Only from that image is the system state restored.
When there is not enough space on swap to write that image because swap is already heavily used, the process will, of course, fail.
It’s not the case that the swap content stays as it is and is then used again on wake up - the restoration of the system state is done from the “image” only.
That image is compressed somehow and the compression ratio can be somewhat adjusted via certain settings.
It’s usually smaller than the uncompressed RAM + swap on a live system.
But the amount of space needed for that image needs to be available on swap - in addition to what is already there and which will not be used again.
Then there is a thing called zram and/or zswap - and those already compressed pages will not compress much further, so the image size will not be much smaller …
This is not real knowledge - and much too simplified, but it seems logical to me …
My assumption is that at the point of hibernate this happens:
what is in swap stays where it is
what is in ram is piped through a compression algorithm and written to reminding swap space.
The result is that what is written to disk at the point of hibernate is at the most equal to the size of ram.
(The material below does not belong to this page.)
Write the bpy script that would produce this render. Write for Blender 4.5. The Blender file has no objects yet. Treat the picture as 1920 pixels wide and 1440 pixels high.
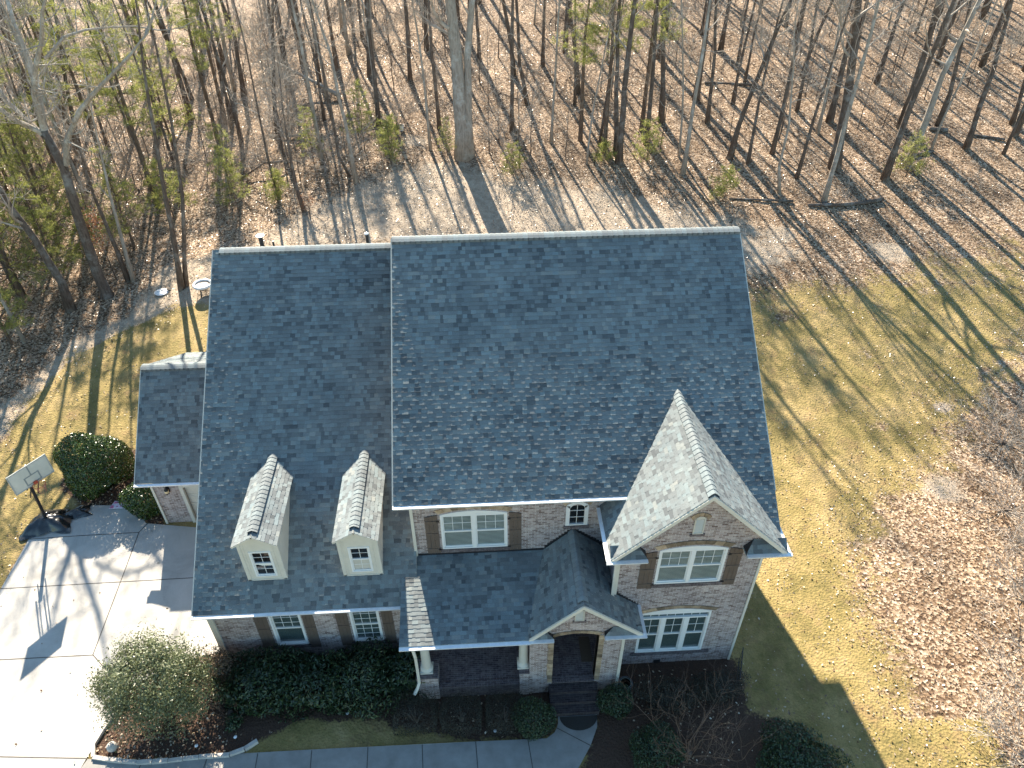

This seems logical to me as the recommended swap with hibernate is exactly the size of ram larger than the recommended size without hibernate, and it is pointless to write data to a place where it already is stored.
It is not duplicated. Please try to understand the logic here. When the computer goes into sleep mode, i.e. suspend-to-disk, the state is frozen and then written to the swap as a complete image. RAM and swapped RAM in the swap is a contiguous block, which is also treated as such when the image is written.
This knowledge is rather spread over several articles in the kernel documentation.
Correct. It is advantageous to have 2 swap spaces when using hibernation. One swap file for general swap and one swap partition for suspend-to-disk.